Publicado na Coluna Semanal do Dr. Noronha a convite do sítio “Última Instância – Revista Jurídica”, São Paulo, Brasil, 26 de julho de 2006.
São Paulo – Formalizou-se a adesão da Venezuela como membro pleno do Mercado Comum do Sul, o Mercosul, por ocasião da 30ª Reunião Ordinária de presidentes do bloco. A efeméride é certamente um importante marco na história do Mercosul, por representar uma expansão orgânica, por agregar uma economia de grande relevo ao bloco, e por propiciar meios mais eficazes de colaboração política com um ator de grande expressão regional.
Alguns críticos conservadores, com o característico oportunismo, procuraram minimizar o acontecimento tratando-o como o desvirtuamento dos princípios do Mercosul, que estaria se tornando ideológico ou político. Procuram assim atacar a política externa da administração do Presidente Lula.
Ora, acima dos objetivos econômicos do bloco, sempre estiveram as intenções políticas, desde a assinatura do Tratado de Assunção, em 1991, época em se dava a redemocratização dos Estados da América do Sul, depois de tenebrosos tempos ditatoriais. Durante toda a existência do Mercosul, até hoje, as considerações políticas estiveram bem acima daquelas de ordem econômica.
Os exemplos abundam. Vão eles desde a vastíssima lista de exceções à TEC; à existência de um regime “draw-back” para exportações intra-bloco; à inexistência de um sistema eficaz de resolução de disputas, que compromete a juridicidade do regime legal do bloco; às falhas no regime de regras de origem; à falta de uniformização legislativa em campos como o direito do consumidor e ambiental; à tutela governamental dos interesses privados, forçando acordos estranhos aos interesses da livre iniciativa, etc.
As disparidades econômicas existentes no bloco induzem, em parte, concessões do lado do Brasil, de maneira a propiciar um crescimento econômico razoável nos parceiros. Por outro lado, as disparidades geográficas, no lado populacional, impedem um adensamento das instituições jurídicas e democráticas do Mercosul.
Isso ocorre porque o desequilíbrio populacional em favor do Brasil resultaria ou num bloco com instituições controladas por nosso país, ou em instituições que consagrariam uma odiosa violação do princípio da representatividade democrática, em que o Brasil seria minoritário.

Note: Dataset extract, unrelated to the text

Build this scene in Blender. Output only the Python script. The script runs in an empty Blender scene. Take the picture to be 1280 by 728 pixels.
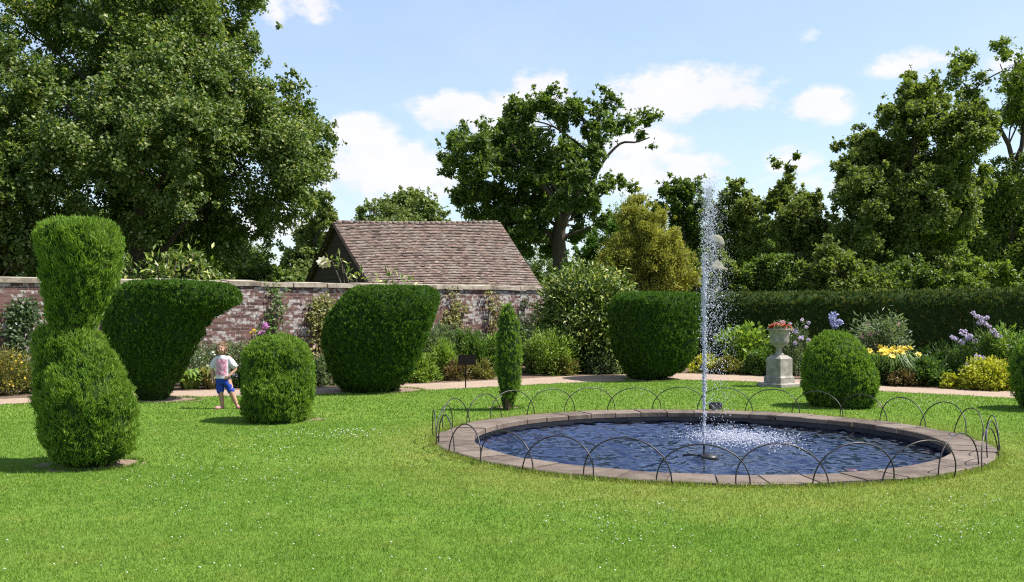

Assim, a administração das relações intra-bloco tem sido políticas, mas conduzida numa base “ad-hoc”, em caráter não institucional. E deverá assim continuar no futuro de médio prazo. A acessão da Venezuela ao bloco representa uma minoração das disparidades acima mencionadas e, desta maneira, dão um alento à superação dos problemas delas decorrentes.
De mais a mais, a Venezuela tem uma economia vibrante, fundada na matriz energética, notadamente o petróleo, e oferece importantes oportunidades para os agentes da economia privada brasileira, no mercado interno daquele país, para acesso de uma gama ampla e variada de produtos, com tarifa zero.
Por sua vez, a Tarifa Externa Comum, a TEC, irá onerar os produtos extra-bloco e assim dará uma margem de preferência às mercadorias brasileiras. Nossos serviços serão igualmente beneficiados.
Por outro lado, espera-se que a colaboração da Venezuela com os outros países membros do MERCOSUL no âmbito da política externa resulte em ações concretas fundadas no equilíbrio, na ponderação, na competência, e bem assim na intransigente defesa dos interesses dos povos dos respectivos Estados, nos foros internacionais.
Da mesma maneira, é de se esperar que a acessão da Venezuela ao bloco reforce os fundamentos do estado de Direito e da democracia naquele país, como de resto na região. A adesão da Venezuela ao bloco traz ainda um incentivo para que os demais países da América do Sul pleiteiem, igualmente, sua acessão, o que certamente trará benefícios importantes a todos.